Siamo negli anni bassoliniani del rinascimento. Eppure, unica immagine iconica di quella stagione è la «Montagna di sale».
«Paladino ci ha fornito i progetti originali per ricostruirla e riconsegnare l'emozione di quando la vedemmo in piazza del Plebiscito. Ma c'è anche Officina 99, ad esempio».

Voci vicine al centro sociale non hanno gradito la scena dello spaccio di droga leggera, cosa vietata, diversamente dal consumo, o della rissa tra punkettine e borghesi. Reclamano lo spirito di inclusione sociale, ancor prima che artistico, del luogo».

«Ci sta, come ci sta lo sguardo del romanzo su un luogo di frequentazione eterogenea, vera ricchezza di quell'esperienza».

A specificare il momento storico in cui si svolge l'azione, molto privata, dell'educazione sentimental-sessuale di Giannina/Giordana Marengo (una vera rivelazione), e del suo prendere le misure ai familiari (papà Alessandro Preziosi, mamma Pina Turco, zia Valeria Golino), tutti diversamente bugiardi, c'è soprattutto la colonna sonora.
«È vero, è il suono che unisce quelle tre città altrimenti incompatibili, o comunque lontane».

Disunite, direbbe Paolo Sorrentino che in «La mano di Dio» ha raccontato la Napoli del decennio precedente, gli anni Ottanta.
«I 99 Posse che vediamo in concerto, gli Almamegretta di Raiz che pure vediamo su un palco, ancora gli Zezi, anche loro vediamo dal vivo, i Bisca che ascoltiamo soltanto... sono il suono di una città che da periferia torna centrale, che da alternativa conquista i riflettori del mainstream. Un po' quello che sta succedendo oggi: la musica, a Napoli, ha sempre unito, è sempre riuscita in miracoli. Nun te scurda' che apre le danze, 'O buono e o malamente, Karmakoma-Napoli trip, Sott'attacco dell'idiozia per chi c'era sono autentiche madeleine proustiane. Per chi non c'era dicono del tempo meglio di mille ragionamenti teorici».

Il Pascone è descritto con pauperismo estremo. La villa posillipina è bella da mozzare il fiato. Eppure tutti i protagonisti si ritrovano alla Festa dell'Unità, tra un garrire di bandiere rosse e una «Fischia il vento» affidata a Raiz con gli Zezi.
«Siamo nell'attimo fuggente, molto fuggente, del rinascimento.

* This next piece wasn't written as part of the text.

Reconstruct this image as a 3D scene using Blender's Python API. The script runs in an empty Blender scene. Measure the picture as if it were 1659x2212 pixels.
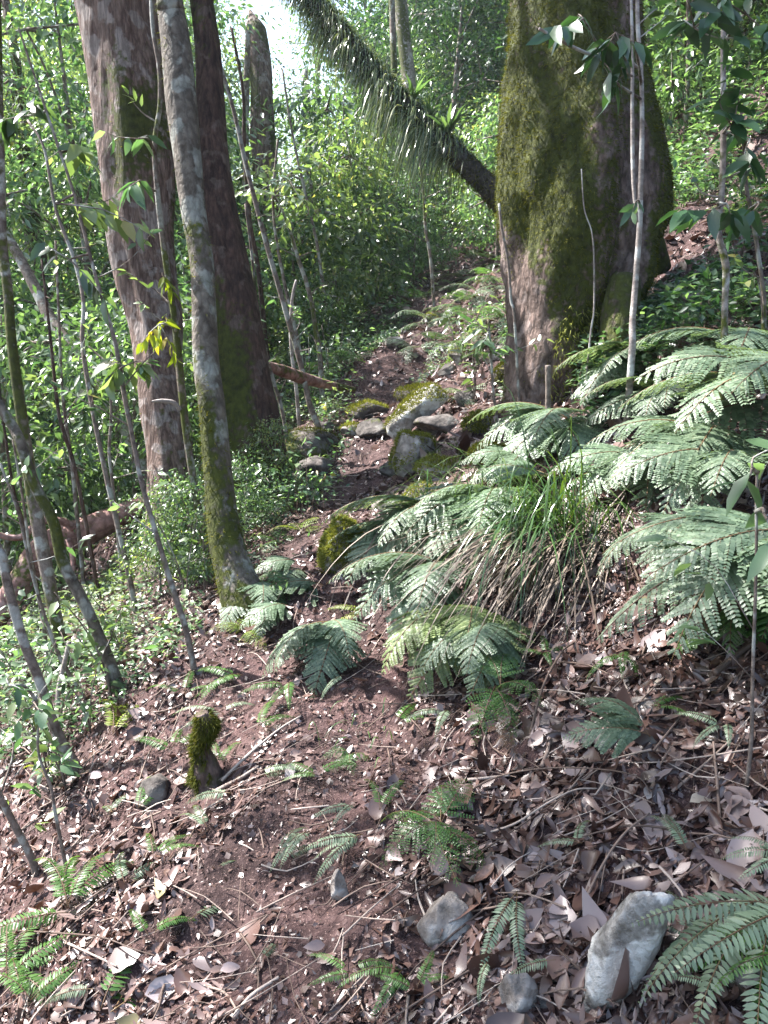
import bpy, math, random
import numpy as np
from mathutils import Vector
R = math.radians
PI = math.pi
sc = bpy.context.scene
COL = sc.collection

# ------------------------------------------------------------------ camera
PITCH = R(14.0); F = 2212*28/36.0; CZ = 1.6
cam_d = bpy.data.cameras.new('camera'); cam = bpy.data.objects.new('camera', cam_d); COL.objects.link(cam)
cam.location = (0, 0, CZ); cam.rotation_euler = (PI/2-PITCH, 0, 0)
cam_d.sensor_fit = 'VERTICAL'; cam_d.sensor_height = 36; cam_d.lens = 28
cam_d.clip_start = 0.05; cam_d.clip_end = 600
sc.camera = cam
# ------------------------------------------------------------------ light
SUN_EL, SUN_AZ = 50.0, -64.0        # azimuth measured from +Y towards +X
sd = Vector((math.sin(R(SUN_AZ))*math.cos(R(SUN_EL)), math.cos(R(SUN_AZ))*math.cos(R(SUN_EL)), math.sin(R(SUN_EL))))
w = bpy.data.worlds.new('World'); sc.world = w; w.use_nodes = True
nt = w.node_tree; bg = nt.nodes['Background']
sky = nt.nodes.new('ShaderNodeTexSky'); sky.sky_type = 'NISHITA'; sky.sun_disc = False
sky.sun_elevation = R(SUN_EL); sky.sun_rotation = R(SUN_AZ); sky.air_density = 1.3; sky.dust_density = 2.0
nt.links.new(sky.outputs[0], bg.inputs[0]); bg.inputs[1].default_value = 0.10
sl = bpy.data.lights.new('sun', 'SUN'); sl.energy = 5.0; sl.angle = R(0.5); sl.color = (1, .965, .94)
so = bpy.data.objects.new('sun', sl); COL.objects.link(so); so.rotation_euler = sd.to_track_quat('Z', 'Y').to_euler()
sc.view_settings.view_transform = 'Standard'; sc.view_settings.look = 'None'
sc.view_settings.exposure = 2.35; sc.view_settings.gamma = 1.0
HAZE = .0011
sc.render.engine = 'CYCLES'
cy = sc.cycles
cy.max_bounces = 5; cy.diffuse_bounces = 3; cy.glossy_bounces = 2; cy.transmission_bounces = 3; cy.transparent_max_bounces = 4
cy.sample_clamp_indirect = 6; cy.use_denoising = True
cy.use_light_tree = False

# ------------------------------------------------------------------ numeric helpers
def rng(s): return np.random.default_rng(s)
_T = rng(7).random((256, 256))
_T3 = rng(8).random((64, 64, 64))
def vn2(x, y):
    xi = np.floor(x).astype(int); yi = np.floor(y).astype(int); fx = x-xi; fy = y-yi
    fx = fx*fx*(3-2*fx); fy = fy*fy*(3-2*fy)
    a = _T[xi & 255, yi & 255]; b = _T[(xi+1) & 255, yi & 255]; c = _T[xi & 255, (yi+1) & 255]; d = _T[(xi+1) & 255, (yi+1) & 255]
    return (a*(1-fx)+b*fx)*(1-fy)+(c*(1-fx)+d*fx)*fy-.5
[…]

È finita la prima Repubblica e la città, come la nazione tutta, sembra voler ripartire, e comincia dal recupero degli spazi sottratti alla socialità, proprio come Officina 99. È solo un attimo, poi arriverà il ventennio berlusconiano a chiudere ogni speranza».

Il «rimorimento». È per quello che sul finire c'è una bandiera italiana logora e stracciata, che nemmeno il vento riesce a rianimare?
«Proprio così».

Tra i luoghi della città portati, forse per la prima volta sullo schermo di una fiction, ci sono il palazzo-astronave della Casa del Portuale (la chiesa del porto dove predica Roberto/Giovanni Busseli) e gli spazi antistanti l'Arena Flegrea, che però negli anni Novanta era chiusa: riaprì solamente il 16 luglio 2021 con sua maestà Dylan. De Angelis si è concesso un cameo come membro aggiunto dei 99 Posse, proprio sul palco del centro sociale di Gianturco. E ne ha chiesto uno a Teresa De Sio, nei panni di se stessa, sulle note di «Mi votu e mi rivotu» di Rosa Balistreri. Bella la colonna sonora originale, elettronica, di Enzo Avitabile, la cui «Soul brother» compare nel racconto accanto a una «Guapparia» reloaded, a Peppino Di Capri («E mo' e mo'»), gli Alunni del Sole («'A canzuncella»), Edoardo Bennato («È stata tua la colpa»), ma anche alla «Gennarino Sioux» di Tonica e Dominante, brano peraltro sconosciuto all'epoca, per non dire di quando uscì, a fine anni Settanta, e solo recentemente rilanciato dai Nu Genea nella prima compilation di «Napoli segreta».